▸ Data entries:
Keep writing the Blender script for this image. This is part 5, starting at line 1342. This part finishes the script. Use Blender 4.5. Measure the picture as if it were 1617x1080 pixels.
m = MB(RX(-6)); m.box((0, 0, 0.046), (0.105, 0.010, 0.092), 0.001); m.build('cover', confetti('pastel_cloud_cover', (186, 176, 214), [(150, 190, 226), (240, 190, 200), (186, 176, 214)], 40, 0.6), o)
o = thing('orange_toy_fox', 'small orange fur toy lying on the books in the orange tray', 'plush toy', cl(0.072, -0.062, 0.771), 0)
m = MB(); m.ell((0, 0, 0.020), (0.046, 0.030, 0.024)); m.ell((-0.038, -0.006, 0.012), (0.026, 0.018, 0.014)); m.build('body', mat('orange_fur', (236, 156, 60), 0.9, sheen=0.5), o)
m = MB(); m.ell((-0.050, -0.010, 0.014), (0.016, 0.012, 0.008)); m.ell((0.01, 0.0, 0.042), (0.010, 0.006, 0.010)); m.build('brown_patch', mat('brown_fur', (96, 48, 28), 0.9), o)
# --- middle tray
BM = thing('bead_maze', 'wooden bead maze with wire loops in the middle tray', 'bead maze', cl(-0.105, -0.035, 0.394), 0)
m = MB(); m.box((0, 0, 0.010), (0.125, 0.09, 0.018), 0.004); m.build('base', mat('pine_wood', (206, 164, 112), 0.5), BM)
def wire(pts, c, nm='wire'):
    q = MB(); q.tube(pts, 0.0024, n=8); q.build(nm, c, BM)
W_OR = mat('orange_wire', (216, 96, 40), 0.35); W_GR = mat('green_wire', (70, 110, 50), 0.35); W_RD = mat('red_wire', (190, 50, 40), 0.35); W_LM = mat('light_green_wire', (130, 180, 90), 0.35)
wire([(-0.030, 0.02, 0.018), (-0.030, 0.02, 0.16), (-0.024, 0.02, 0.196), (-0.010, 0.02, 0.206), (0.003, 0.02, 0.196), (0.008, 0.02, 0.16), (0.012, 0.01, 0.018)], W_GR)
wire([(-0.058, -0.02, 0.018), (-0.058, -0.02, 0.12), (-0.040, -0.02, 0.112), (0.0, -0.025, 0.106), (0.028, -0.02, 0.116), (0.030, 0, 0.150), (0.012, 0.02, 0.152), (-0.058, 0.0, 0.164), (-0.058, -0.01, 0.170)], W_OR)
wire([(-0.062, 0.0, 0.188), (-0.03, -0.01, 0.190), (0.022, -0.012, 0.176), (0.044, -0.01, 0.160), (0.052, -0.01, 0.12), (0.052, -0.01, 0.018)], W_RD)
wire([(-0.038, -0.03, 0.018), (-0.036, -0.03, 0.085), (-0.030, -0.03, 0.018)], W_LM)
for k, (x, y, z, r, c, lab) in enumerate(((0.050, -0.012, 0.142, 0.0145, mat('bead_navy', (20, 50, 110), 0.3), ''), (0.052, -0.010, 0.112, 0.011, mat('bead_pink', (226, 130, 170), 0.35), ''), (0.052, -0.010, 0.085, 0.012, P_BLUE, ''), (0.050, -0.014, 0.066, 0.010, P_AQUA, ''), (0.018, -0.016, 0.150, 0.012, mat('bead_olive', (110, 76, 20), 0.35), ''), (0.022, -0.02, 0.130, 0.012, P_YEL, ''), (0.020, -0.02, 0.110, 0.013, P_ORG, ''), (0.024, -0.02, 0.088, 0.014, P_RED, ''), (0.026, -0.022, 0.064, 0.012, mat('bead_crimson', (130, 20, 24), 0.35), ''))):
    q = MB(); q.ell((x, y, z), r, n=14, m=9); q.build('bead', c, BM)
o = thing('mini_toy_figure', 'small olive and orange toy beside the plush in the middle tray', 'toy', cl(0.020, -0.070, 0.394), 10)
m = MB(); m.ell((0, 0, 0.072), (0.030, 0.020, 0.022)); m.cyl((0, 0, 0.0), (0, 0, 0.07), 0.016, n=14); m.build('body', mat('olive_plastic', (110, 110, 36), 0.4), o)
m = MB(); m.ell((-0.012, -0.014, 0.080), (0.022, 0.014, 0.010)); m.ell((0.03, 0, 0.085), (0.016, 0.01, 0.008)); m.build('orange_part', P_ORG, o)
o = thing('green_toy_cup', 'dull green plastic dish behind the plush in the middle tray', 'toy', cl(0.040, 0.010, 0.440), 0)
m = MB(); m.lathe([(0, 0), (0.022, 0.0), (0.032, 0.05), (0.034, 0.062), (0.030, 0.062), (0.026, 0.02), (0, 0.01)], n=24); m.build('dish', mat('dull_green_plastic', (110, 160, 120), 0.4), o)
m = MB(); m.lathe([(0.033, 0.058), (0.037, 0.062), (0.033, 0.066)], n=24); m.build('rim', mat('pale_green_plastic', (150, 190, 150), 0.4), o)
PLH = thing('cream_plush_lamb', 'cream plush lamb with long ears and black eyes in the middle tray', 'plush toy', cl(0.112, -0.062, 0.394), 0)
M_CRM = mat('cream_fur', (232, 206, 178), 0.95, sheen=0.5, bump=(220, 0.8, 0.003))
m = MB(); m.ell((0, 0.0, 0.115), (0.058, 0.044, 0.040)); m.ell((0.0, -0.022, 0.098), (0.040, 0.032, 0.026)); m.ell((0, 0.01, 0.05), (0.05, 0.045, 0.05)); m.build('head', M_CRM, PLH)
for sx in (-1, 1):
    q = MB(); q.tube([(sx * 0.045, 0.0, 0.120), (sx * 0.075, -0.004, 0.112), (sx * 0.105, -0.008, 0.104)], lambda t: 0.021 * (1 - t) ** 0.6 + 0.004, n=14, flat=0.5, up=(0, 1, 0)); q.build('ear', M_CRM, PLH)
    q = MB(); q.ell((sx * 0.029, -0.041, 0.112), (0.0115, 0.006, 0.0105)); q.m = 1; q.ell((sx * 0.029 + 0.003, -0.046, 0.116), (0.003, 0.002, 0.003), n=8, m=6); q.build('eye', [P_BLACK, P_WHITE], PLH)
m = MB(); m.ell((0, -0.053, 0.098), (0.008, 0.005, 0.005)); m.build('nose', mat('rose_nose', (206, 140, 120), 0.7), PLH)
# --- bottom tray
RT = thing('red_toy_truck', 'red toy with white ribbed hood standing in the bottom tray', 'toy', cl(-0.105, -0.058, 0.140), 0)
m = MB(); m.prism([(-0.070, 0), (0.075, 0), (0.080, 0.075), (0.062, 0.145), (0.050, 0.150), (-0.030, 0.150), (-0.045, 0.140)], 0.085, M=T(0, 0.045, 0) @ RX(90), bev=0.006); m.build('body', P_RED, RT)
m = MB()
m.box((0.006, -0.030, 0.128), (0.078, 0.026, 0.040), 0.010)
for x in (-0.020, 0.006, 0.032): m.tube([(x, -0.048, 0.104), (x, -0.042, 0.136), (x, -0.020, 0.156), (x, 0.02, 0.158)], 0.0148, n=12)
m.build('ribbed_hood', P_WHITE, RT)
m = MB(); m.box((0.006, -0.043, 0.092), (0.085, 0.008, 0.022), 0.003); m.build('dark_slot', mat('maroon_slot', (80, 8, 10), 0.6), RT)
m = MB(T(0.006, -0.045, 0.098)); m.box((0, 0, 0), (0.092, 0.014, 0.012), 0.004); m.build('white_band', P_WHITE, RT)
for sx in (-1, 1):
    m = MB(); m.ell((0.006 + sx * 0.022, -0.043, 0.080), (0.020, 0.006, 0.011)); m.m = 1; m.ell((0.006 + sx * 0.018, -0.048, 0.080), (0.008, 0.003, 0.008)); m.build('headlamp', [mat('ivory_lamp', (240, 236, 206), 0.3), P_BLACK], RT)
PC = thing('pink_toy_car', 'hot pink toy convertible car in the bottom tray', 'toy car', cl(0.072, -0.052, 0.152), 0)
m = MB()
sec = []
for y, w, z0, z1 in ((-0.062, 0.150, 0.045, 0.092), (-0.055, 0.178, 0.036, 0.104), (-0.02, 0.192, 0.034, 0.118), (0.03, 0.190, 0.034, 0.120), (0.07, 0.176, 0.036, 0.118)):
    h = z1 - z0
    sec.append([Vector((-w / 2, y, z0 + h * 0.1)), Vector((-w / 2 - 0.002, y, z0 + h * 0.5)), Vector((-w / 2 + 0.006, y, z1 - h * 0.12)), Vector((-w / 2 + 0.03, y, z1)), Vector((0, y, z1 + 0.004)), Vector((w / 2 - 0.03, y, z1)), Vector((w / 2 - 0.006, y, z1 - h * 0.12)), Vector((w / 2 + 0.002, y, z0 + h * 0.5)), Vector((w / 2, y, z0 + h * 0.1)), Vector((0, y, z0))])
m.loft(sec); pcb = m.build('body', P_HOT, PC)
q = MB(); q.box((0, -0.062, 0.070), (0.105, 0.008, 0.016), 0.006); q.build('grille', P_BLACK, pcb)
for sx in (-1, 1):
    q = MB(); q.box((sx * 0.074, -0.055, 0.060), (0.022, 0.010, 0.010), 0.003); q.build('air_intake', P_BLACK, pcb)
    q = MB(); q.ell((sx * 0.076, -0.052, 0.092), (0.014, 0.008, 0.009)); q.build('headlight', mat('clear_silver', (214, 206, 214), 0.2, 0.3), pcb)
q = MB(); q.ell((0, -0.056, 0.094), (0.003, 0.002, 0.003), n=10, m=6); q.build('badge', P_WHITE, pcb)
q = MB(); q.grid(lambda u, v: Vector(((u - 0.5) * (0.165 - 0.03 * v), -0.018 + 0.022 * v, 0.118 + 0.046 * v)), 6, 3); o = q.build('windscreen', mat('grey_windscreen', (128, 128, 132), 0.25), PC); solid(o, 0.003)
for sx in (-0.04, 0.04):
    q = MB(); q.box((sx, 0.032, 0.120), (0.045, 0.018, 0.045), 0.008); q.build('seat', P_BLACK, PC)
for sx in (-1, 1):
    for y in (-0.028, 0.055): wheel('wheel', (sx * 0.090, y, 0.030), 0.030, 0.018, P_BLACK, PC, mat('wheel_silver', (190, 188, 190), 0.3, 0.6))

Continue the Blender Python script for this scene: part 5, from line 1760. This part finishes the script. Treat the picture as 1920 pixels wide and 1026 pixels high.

▸ SET TASK: Collect each line containing the string "finishes".

▸ SOLVED EXERCISE:
Keep writing the Blender script for this image. This is part 5, starting at line 1342. This part finishes the script. Use Blender 4.5. Measure the picture as if it were 1617x1080 pixels.
Continue the Blender Python script for this scene: part 5, from line 1760. This part finishes the script. Treat the picture as 1920 pixels wide and 1026 pixels high.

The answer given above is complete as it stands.